Set exercise: Start with the line that contains "Write the bpy" and end with the line that contains "return (CAM +"; retype those lines and the ones between them exactly, without any pictures.

* begin Listed records *

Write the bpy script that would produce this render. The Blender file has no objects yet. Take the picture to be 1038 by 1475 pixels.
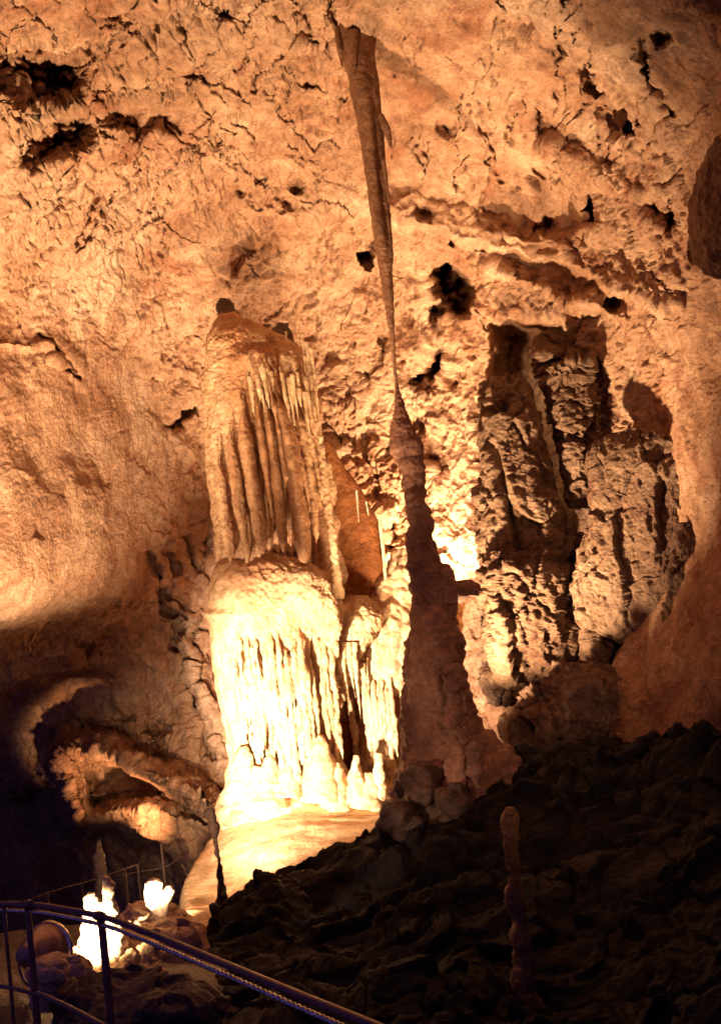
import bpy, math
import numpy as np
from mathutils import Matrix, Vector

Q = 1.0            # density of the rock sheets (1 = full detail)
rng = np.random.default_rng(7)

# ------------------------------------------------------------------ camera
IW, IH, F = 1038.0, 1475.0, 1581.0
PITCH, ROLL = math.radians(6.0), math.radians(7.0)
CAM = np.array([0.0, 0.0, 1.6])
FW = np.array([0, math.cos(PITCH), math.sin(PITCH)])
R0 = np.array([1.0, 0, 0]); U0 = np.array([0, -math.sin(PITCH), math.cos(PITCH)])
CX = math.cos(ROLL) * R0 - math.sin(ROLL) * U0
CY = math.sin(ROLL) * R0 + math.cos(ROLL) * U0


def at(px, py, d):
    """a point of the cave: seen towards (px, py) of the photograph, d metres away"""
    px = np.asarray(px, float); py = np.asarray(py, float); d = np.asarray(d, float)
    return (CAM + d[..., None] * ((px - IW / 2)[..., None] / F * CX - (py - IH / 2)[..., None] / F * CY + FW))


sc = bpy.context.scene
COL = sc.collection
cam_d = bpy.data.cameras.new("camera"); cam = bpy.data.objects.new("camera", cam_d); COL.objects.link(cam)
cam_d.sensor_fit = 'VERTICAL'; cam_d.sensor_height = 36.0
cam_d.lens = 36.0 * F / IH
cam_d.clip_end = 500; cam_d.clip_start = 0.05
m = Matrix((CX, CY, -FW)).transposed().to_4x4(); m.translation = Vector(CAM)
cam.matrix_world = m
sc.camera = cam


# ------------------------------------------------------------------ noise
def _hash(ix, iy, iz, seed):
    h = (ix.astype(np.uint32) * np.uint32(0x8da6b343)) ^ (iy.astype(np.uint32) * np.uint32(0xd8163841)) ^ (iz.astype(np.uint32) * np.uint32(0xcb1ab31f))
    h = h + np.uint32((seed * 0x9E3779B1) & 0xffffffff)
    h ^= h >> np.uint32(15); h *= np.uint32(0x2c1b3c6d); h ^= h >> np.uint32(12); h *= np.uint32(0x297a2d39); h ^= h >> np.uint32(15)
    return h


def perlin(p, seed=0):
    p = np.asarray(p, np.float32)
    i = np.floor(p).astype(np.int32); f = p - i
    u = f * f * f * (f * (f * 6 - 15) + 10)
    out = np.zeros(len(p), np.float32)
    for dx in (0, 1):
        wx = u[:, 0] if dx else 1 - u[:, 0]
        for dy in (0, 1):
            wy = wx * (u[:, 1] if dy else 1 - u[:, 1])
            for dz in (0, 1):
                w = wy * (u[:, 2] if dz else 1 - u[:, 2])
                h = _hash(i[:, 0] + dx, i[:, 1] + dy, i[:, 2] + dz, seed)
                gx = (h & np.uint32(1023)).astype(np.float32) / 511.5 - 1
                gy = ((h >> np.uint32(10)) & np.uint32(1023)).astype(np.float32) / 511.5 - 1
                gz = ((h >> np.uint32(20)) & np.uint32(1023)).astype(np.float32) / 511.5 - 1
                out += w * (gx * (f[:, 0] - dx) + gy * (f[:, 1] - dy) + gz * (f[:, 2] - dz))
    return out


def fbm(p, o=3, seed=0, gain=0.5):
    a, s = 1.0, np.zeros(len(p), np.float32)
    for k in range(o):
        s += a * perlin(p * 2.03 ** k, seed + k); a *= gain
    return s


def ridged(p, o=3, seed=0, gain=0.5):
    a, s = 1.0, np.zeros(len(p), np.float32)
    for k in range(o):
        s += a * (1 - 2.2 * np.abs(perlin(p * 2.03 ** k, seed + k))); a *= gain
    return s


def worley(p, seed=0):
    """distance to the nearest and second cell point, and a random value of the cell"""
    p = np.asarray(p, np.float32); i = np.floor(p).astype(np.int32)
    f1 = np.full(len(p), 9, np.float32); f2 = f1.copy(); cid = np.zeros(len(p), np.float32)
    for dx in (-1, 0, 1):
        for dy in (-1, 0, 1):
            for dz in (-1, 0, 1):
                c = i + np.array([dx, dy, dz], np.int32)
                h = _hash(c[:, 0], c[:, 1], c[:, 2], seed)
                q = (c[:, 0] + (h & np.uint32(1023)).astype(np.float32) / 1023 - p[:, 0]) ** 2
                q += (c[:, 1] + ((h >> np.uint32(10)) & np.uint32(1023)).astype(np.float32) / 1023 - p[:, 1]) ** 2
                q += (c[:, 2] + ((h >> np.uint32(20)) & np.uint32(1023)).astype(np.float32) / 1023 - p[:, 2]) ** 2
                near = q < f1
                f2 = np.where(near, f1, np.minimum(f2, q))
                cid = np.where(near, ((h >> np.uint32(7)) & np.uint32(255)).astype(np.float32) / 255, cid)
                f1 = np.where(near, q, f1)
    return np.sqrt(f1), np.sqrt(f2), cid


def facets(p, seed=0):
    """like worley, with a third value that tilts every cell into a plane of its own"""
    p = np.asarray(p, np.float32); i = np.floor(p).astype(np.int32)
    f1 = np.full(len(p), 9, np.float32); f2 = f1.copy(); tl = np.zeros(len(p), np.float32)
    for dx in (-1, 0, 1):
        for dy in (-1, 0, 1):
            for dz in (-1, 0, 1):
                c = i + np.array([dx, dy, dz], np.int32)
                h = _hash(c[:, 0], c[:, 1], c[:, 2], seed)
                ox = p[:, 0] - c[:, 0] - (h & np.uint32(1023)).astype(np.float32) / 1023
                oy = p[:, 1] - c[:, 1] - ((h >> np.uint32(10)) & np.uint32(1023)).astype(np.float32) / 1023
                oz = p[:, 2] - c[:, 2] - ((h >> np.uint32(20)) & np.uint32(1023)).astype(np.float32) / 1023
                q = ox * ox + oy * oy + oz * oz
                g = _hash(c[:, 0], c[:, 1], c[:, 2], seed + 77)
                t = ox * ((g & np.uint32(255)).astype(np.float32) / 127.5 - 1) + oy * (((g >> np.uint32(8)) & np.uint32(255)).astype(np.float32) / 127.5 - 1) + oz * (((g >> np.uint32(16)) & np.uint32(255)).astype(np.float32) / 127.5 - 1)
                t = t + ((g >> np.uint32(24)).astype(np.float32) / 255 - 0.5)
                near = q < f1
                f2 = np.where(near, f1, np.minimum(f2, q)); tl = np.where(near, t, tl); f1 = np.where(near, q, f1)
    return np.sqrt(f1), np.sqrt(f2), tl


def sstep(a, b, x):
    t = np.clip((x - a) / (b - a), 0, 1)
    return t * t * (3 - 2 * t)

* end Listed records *
* begin Listed records *

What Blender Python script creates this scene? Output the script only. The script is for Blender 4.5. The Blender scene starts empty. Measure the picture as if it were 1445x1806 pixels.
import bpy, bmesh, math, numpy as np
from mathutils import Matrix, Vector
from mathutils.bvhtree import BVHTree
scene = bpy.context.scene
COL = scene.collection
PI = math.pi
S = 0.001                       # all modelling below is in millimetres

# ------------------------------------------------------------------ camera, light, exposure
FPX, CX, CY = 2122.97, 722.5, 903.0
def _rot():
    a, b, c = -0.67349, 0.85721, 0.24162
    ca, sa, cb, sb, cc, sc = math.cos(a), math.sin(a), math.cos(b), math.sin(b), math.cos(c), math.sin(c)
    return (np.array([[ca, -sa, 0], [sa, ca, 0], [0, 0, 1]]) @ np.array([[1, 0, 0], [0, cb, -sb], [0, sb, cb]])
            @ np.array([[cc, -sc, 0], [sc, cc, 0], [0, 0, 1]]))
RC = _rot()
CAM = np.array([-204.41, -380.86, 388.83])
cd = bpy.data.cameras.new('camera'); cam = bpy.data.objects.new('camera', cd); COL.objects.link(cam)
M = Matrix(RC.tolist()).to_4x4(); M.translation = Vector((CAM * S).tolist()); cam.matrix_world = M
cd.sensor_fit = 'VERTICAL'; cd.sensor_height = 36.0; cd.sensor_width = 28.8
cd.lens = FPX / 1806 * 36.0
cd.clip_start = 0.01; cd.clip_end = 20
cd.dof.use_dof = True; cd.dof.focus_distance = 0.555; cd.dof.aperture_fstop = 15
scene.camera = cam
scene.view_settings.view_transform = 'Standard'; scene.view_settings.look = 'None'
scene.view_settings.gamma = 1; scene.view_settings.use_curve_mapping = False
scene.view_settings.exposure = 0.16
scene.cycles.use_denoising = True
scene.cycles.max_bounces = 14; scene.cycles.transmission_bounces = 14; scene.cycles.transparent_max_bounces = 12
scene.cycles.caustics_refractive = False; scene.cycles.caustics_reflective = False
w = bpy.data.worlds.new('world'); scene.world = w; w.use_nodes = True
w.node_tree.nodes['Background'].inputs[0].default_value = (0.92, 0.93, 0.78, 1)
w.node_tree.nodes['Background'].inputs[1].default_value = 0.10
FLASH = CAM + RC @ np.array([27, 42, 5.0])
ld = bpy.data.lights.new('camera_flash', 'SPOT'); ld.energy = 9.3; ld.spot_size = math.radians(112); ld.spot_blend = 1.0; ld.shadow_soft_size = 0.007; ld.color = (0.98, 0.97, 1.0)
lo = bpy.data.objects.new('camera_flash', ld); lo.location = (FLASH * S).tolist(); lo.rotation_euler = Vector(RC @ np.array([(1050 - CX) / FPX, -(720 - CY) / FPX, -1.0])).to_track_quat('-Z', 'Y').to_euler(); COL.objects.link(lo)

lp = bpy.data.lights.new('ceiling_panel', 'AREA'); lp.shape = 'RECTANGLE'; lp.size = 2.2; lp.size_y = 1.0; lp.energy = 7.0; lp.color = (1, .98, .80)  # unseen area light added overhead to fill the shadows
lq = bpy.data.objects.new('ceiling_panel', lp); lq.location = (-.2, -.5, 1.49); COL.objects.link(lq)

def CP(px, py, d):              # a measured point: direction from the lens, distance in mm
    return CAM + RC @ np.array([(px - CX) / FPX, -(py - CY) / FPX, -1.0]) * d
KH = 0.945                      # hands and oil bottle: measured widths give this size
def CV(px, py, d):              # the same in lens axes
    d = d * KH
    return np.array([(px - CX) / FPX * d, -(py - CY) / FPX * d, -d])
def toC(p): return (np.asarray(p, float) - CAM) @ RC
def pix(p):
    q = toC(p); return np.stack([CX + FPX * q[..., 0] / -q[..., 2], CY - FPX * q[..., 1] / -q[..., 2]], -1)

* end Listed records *
* begin Listed records *

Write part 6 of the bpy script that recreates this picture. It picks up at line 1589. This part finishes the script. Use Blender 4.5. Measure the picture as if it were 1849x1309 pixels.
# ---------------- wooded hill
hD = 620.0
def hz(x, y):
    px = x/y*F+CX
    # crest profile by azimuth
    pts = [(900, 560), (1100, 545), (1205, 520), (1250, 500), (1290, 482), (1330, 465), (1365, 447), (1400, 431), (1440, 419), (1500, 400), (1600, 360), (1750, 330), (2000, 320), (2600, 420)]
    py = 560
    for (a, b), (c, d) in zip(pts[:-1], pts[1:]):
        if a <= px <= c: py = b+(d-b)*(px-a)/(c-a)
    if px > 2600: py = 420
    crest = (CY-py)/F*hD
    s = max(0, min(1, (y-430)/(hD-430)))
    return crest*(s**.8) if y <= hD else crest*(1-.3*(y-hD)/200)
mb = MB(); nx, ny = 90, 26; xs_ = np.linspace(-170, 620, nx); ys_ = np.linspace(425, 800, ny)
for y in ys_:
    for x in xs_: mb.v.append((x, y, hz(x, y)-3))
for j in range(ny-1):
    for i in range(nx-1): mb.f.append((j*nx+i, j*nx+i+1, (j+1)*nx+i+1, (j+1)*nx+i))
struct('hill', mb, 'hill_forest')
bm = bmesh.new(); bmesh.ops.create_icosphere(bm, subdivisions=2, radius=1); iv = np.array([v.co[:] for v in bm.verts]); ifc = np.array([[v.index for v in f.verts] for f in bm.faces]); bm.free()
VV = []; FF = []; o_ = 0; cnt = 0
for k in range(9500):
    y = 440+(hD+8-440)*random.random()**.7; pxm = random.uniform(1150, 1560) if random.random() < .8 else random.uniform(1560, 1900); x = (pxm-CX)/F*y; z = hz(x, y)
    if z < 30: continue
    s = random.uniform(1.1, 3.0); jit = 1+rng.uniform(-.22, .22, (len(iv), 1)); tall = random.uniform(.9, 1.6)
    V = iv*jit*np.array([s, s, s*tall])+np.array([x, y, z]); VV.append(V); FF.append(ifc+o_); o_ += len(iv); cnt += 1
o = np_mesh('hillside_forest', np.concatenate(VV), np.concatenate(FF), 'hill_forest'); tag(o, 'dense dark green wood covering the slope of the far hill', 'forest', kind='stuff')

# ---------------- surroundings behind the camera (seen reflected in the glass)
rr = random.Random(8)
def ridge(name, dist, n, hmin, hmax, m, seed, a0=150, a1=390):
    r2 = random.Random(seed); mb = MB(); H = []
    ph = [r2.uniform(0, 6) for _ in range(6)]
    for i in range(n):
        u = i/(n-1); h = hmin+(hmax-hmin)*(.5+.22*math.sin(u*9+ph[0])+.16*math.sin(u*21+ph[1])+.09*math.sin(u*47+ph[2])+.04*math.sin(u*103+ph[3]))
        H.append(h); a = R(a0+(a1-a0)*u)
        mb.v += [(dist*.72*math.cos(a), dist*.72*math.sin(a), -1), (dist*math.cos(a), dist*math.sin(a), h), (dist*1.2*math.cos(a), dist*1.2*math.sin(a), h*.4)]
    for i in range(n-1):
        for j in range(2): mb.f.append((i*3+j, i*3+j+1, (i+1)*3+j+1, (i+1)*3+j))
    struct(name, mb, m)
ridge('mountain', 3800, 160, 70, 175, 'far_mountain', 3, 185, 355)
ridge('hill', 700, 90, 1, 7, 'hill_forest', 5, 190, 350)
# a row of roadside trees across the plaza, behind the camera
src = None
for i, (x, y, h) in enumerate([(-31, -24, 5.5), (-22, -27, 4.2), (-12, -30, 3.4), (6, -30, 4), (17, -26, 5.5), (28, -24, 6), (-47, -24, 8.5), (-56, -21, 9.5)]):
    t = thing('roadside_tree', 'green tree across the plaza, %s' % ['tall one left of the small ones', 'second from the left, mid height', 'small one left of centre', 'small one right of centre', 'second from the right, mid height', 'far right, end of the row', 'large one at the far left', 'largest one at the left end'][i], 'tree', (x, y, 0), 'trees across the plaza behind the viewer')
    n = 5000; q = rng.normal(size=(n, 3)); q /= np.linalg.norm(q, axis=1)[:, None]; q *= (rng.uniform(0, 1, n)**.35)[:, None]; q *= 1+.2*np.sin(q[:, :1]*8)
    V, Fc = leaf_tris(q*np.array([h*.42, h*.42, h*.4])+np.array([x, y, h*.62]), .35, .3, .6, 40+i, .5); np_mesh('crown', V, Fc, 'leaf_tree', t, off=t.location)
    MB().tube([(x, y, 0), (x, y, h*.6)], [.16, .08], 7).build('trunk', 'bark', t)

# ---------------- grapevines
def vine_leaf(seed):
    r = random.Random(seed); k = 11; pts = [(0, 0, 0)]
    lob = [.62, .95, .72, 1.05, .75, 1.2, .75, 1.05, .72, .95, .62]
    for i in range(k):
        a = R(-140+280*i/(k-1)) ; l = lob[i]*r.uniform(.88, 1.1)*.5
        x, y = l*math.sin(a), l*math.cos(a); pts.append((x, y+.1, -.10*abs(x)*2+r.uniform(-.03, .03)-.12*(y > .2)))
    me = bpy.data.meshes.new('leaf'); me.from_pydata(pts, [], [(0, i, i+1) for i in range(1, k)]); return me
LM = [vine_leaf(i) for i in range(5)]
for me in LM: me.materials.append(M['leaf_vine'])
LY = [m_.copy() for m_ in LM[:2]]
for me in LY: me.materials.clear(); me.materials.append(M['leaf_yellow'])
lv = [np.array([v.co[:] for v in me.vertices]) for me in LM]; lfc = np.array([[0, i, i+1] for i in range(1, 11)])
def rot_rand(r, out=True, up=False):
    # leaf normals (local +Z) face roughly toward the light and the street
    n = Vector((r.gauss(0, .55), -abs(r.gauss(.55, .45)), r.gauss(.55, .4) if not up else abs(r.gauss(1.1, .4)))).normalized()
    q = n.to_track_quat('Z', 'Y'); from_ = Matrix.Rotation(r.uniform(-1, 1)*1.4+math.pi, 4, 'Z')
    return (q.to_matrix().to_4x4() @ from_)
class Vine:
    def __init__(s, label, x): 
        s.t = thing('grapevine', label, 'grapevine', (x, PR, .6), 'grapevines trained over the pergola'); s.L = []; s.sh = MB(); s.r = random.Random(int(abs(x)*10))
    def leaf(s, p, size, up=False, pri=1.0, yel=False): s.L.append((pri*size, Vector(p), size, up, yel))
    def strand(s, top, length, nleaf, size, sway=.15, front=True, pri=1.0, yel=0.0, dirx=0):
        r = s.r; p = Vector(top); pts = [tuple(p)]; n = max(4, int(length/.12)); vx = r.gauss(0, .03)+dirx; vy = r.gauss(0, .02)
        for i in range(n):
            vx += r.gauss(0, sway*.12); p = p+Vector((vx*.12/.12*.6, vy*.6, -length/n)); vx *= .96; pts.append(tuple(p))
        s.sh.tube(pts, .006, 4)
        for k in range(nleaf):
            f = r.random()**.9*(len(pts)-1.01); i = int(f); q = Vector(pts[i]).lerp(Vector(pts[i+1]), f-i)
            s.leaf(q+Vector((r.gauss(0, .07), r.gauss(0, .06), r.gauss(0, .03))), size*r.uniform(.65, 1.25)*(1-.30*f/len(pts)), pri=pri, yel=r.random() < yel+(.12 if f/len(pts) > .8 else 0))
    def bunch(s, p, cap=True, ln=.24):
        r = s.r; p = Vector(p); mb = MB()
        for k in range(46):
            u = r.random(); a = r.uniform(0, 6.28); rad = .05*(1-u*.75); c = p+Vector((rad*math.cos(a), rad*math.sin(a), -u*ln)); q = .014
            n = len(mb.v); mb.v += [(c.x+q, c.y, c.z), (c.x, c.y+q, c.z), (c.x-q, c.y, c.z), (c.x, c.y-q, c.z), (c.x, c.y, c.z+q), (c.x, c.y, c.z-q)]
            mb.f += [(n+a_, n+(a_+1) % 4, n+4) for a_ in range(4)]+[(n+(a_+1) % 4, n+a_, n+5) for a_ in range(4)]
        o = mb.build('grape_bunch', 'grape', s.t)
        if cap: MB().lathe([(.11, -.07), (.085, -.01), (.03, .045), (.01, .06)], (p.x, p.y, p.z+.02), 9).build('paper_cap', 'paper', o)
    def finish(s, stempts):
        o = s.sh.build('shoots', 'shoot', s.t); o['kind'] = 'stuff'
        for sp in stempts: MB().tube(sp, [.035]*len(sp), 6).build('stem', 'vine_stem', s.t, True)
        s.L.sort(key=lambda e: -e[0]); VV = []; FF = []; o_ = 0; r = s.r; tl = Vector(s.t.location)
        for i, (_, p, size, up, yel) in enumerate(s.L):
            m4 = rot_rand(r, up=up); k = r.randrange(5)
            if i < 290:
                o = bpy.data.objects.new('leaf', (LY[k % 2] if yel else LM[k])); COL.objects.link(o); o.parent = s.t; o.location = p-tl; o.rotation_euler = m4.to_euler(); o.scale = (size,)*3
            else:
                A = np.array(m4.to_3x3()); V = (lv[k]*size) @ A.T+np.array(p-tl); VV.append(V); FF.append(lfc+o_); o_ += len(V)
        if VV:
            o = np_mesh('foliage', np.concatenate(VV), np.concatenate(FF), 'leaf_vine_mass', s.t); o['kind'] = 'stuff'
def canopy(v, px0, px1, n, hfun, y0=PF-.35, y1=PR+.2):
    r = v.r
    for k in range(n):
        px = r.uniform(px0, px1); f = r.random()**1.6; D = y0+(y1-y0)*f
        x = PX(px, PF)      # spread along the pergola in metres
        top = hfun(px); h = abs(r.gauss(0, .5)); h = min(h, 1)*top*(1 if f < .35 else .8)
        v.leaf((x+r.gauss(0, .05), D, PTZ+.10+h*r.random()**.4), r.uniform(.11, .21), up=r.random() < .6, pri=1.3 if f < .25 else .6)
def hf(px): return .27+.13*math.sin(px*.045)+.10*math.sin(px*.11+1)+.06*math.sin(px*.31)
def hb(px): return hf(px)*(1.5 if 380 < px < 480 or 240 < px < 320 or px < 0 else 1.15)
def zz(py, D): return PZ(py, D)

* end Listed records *

Finished exercise:
Write the bpy script that would produce this render. The Blender file has no objects yet. Take the picture to be 1038 by 1475 pixels.
import bpy, math
import numpy as np
from mathutils import Matrix, Vector

Q = 1.0            # density of the rock sheets (1 = full detail)
rng = np.random.default_rng(7)

# ------------------------------------------------------------------ camera
IW, IH, F = 1038.0, 1475.0, 1581.0
PITCH, ROLL = math.radians(6.0), math.radians(7.0)
CAM = np.array([0.0, 0.0, 1.6])
FW = np.array([0, math.cos(PITCH), math.sin(PITCH)])
R0 = np.array([1.0, 0, 0]); U0 = np.array([0, -math.sin(PITCH), math.cos(PITCH)])
CX = math.cos(ROLL) * R0 - math.sin(ROLL) * U0
CY = math.sin(ROLL) * R0 + math.cos(ROLL) * U0


def at(px, py, d):
    """a point of the cave: seen towards (px, py) of the photograph, d metres away"""
    px = np.asarray(px, float); py = np.asarray(py, float); d = np.asarray(d, float)
    return (CAM + d[..., None] * ((px - IW / 2)[..., None] / F * CX - (py - IH / 2)[..., None] / F * CY + FW))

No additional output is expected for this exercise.